- **Task statement**
Look through the data below. Pick out the lines holding the string "strip".

- **Information provided**
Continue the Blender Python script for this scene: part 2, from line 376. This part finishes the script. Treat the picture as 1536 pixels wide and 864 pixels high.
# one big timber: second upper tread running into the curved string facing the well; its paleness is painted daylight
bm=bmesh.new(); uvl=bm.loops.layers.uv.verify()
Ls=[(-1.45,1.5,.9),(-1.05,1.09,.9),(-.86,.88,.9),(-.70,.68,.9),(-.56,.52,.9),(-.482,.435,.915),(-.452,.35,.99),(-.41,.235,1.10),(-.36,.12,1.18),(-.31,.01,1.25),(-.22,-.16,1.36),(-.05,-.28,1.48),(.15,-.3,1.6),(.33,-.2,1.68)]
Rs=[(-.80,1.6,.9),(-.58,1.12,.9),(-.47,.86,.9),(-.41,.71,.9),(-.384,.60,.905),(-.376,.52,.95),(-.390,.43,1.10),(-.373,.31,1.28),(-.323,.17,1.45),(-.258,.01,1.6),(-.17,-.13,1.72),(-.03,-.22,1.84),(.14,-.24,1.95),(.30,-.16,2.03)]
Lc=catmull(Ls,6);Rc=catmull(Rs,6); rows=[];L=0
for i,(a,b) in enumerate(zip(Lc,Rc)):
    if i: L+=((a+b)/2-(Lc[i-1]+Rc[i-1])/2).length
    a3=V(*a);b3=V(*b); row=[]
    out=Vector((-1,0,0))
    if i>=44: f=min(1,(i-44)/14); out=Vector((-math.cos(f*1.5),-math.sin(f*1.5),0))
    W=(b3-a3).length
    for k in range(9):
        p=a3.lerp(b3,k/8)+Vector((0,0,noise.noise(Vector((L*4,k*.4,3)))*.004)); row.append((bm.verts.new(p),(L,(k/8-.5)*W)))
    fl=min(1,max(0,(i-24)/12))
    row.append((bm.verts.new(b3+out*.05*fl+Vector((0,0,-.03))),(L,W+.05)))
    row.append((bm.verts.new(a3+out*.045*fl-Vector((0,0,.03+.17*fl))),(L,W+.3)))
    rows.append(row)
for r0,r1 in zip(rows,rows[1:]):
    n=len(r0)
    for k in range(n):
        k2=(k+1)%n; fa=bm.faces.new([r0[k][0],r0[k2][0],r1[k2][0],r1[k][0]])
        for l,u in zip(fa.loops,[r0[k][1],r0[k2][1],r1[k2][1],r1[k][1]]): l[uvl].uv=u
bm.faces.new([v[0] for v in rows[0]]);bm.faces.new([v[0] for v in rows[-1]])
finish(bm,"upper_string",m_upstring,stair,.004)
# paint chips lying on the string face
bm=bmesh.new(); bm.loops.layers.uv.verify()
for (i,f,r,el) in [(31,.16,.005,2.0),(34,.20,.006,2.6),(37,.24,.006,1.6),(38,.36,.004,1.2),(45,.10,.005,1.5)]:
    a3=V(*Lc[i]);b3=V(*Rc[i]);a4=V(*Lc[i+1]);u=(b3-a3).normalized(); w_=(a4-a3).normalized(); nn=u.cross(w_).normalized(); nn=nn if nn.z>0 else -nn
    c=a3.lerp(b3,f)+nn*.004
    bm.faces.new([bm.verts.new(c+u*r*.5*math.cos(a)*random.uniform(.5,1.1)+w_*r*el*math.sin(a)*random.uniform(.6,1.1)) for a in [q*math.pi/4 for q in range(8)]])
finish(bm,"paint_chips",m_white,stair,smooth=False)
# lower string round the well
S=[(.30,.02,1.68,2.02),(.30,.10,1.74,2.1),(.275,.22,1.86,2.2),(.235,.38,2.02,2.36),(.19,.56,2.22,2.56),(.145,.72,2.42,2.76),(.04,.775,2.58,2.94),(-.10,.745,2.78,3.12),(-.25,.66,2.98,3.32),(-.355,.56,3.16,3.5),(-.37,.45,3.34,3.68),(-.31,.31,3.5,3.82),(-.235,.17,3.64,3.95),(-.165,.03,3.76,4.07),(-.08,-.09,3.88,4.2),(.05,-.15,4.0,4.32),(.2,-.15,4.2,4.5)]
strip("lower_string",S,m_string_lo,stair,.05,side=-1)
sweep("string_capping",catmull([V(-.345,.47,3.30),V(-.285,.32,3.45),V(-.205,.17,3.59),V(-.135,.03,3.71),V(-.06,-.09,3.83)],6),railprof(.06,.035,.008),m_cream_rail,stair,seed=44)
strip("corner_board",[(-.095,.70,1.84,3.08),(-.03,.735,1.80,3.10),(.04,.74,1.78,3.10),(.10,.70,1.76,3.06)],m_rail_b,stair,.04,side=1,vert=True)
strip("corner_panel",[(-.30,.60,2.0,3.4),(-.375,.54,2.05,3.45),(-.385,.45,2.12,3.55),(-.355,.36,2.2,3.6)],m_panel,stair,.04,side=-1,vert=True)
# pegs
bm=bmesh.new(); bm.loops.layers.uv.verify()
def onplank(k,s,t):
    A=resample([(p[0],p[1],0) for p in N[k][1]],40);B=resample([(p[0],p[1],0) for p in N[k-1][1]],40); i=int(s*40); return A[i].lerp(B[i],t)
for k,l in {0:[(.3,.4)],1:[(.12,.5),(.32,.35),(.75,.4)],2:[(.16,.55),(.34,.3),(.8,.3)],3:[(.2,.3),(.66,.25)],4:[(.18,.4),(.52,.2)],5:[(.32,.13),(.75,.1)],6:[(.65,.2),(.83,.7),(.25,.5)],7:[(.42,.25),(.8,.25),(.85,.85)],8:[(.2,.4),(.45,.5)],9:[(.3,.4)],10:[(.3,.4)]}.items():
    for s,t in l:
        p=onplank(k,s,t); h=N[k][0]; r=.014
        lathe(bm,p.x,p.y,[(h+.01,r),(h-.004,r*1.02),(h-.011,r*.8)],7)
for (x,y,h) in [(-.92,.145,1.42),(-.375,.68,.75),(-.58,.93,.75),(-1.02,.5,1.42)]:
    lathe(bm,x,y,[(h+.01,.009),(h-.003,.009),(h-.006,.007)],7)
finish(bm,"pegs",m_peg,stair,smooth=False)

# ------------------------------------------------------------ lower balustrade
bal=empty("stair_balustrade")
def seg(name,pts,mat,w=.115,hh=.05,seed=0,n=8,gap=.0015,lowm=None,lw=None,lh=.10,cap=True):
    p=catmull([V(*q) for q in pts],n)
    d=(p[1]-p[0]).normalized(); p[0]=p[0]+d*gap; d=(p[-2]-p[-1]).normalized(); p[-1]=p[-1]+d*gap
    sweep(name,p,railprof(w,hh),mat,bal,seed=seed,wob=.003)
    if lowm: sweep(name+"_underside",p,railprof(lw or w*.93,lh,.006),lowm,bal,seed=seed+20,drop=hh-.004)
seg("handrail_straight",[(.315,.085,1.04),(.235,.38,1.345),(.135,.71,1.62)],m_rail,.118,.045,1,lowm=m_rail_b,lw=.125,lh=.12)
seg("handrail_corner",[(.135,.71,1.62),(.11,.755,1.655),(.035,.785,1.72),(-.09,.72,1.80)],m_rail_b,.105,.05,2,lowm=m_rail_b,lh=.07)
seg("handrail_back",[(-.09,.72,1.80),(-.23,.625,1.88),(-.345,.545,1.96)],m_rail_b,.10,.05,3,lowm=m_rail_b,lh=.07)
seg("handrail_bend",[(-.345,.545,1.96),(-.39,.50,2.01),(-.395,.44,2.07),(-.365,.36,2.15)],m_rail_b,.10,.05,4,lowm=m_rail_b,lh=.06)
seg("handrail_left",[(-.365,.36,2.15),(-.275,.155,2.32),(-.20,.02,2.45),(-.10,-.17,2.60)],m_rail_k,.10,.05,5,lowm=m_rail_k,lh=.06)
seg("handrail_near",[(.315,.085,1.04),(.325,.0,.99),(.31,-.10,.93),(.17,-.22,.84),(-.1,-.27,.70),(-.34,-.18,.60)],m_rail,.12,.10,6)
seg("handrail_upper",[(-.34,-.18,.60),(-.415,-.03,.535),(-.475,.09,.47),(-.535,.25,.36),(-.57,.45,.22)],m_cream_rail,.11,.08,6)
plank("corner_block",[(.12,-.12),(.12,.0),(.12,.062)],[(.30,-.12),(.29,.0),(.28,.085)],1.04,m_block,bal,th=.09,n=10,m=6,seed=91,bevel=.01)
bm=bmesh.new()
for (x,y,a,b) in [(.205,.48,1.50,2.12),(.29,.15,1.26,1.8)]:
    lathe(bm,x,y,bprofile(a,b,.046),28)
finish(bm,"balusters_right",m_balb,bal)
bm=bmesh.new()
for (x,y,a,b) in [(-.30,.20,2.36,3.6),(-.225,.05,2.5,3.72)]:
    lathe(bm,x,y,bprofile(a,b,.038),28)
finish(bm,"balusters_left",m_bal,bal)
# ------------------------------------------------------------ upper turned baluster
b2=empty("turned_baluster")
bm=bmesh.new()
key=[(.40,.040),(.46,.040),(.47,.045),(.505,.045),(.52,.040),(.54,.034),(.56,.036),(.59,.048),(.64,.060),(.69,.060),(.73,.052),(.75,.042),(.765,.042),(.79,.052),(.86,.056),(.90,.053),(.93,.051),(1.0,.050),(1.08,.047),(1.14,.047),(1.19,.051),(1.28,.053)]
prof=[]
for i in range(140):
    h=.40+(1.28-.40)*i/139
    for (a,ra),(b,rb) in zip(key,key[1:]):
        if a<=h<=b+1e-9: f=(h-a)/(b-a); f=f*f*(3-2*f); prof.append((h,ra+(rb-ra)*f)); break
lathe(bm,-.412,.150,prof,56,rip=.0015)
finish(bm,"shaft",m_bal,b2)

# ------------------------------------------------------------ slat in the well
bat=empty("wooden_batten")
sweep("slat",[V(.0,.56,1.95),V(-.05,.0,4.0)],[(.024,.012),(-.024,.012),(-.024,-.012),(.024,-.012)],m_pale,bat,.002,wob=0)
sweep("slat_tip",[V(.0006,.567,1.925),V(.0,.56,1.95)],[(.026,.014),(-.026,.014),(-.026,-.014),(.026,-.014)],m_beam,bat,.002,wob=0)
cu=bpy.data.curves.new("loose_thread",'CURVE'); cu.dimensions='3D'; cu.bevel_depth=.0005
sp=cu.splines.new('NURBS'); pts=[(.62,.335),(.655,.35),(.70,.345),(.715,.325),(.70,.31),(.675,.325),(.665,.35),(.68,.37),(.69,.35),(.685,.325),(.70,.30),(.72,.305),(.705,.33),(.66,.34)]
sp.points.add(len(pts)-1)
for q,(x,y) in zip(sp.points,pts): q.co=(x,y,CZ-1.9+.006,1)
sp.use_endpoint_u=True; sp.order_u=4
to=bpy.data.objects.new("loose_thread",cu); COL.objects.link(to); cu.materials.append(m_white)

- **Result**
strip("lower_string",S,m_string_lo,stair,.05,side=-1)
strip("corner_board",[(-.095,.70,1.84,3.08),(-.03,.735,1.80,3.10),(.04,.74,1.78,3.10),(.10,.70,1.76,3.06)],m_rail_b,stair,.04,side=1,vert=True)
strip("corner_panel",[(-.30,.60,2.0,3.4),(-.375,.54,2.05,3.45),(-.385,.45,2.12,3.55),(-.355,.36,2.2,3.6)],m_panel,stair,.04,side=-1,vert=True)